= Information supplied =
——

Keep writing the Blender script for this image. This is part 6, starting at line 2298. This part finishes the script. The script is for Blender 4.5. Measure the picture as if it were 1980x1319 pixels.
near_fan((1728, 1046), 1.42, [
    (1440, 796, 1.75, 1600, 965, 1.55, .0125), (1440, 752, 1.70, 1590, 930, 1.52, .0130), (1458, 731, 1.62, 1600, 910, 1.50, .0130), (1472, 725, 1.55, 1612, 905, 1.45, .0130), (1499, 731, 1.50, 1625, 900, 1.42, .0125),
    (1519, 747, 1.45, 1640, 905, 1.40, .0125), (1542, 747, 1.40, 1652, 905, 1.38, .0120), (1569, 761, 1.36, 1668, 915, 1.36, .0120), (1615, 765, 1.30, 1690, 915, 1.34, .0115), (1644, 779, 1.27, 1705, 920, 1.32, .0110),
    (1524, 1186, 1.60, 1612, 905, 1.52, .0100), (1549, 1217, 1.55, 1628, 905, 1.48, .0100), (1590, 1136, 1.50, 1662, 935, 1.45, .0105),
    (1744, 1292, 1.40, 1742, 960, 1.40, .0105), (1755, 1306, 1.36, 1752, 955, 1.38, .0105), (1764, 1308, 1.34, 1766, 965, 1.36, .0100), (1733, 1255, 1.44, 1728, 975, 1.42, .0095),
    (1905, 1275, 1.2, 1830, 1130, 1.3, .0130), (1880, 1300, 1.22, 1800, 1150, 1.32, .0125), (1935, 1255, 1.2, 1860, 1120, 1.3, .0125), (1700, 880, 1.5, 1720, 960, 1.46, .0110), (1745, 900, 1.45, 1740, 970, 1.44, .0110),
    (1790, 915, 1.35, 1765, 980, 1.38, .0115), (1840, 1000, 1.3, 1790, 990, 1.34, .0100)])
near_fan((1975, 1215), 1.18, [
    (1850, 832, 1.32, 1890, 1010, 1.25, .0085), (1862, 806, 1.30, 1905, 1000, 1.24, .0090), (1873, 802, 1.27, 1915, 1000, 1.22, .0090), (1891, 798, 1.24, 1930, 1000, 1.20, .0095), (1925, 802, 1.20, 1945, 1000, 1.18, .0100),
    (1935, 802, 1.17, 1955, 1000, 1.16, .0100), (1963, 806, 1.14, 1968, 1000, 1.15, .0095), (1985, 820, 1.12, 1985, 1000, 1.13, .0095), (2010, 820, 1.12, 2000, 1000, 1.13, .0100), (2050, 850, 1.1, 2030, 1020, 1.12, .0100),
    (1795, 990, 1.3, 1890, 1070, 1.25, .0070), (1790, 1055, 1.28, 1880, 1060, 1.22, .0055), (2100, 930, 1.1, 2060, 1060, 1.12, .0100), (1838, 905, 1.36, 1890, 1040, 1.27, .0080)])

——

= What the task asks =
Go through the listing and copy all of it exactly.

= Output of the exercise =
Keep writing the Blender script for this image. This is part 6, starting at line 2298. This part finishes the script. The script is for Blender 4.5. Measure the picture as if it were 1980x1319 pixels.
near_fan((1728, 1046), 1.42, [
    (1440, 796, 1.75, 1600, 965, 1.55, .0125), (1440, 752, 1.70, 1590, 930, 1.52, .0130), (1458, 731, 1.62, 1600, 910, 1.50, .0130), (1472, 725, 1.55, 1612, 905, 1.45, .0130), (1499, 731, 1.50, 1625, 900, 1.42, .0125),
    (1519, 747, 1.45, 1640, 905, 1.40, .0125), (1542, 747, 1.40, 1652, 905, 1.38, .0120), (1569, 761, 1.36, 1668, 915, 1.36, .0120), (1615, 765, 1.30, 1690, 915, 1.34, .0115), (1644, 779, 1.27, 1705, 920, 1.32, .0110),
    (1524, 1186, 1.60, 1612, 905, 1.52, .0100), (1549, 1217, 1.55, 1628, 905, 1.48, .0100), (1590, 1136, 1.50, 1662, 935, 1.45, .0105),
    (1744, 1292, 1.40, 1742, 960, 1.40, .0105), (1755, 1306, 1.36, 1752, 955, 1.38, .0105), (1764, 1308, 1.34, 1766, 965, 1.36, .0100), (1733, 1255, 1.44, 1728, 975, 1.42, .0095),
    (1905, 1275, 1.2, 1830, 1130, 1.3, .0130), (1880, 1300, 1.22, 1800, 1150, 1.32, .0125), (1935, 1255, 1.2, 1860, 1120, 1.3, .0125), (1700, 880, 1.5, 1720, 960, 1.46, .0110), (1745, 900, 1.45, 1740, 970, 1.44, .0110),
    (1790, 915, 1.35, 1765, 980, 1.38, .0115), (1840, 1000, 1.3, 1790, 990, 1.34, .0100)])
near_fan((1975, 1215), 1.18, [
    (1850, 832, 1.32, 1890, 1010, 1.25, .0085), (1862, 806, 1.30, 1905, 1000, 1.24, .0090), (1873, 802, 1.27, 1915, 1000, 1.22, .0090), (1891, 798, 1.24, 1930, 1000, 1.20, .0095), (1925, 802, 1.20, 1945, 1000, 1.18, .0100),
    (1935, 802, 1.17, 1955, 1000, 1.16, .0100), (1963, 806, 1.14, 1968, 1000, 1.15, .0095), (1985, 820, 1.12, 1985, 1000, 1.13, .0095), (2010, 820, 1.12, 2000, 1000, 1.13, .0100), (2050, 850, 1.1, 2030, 1020, 1.12, .0100),
    (1795, 990, 1.3, 1890, 1070, 1.25, .0070), (1790, 1055, 1.28, 1880, 1060, 1.22, .0055), (2100, 930, 1.1, 2060, 1060, 1.12, .0100), (1838, 905, 1.36, 1890, 1040, 1.27, .0080)])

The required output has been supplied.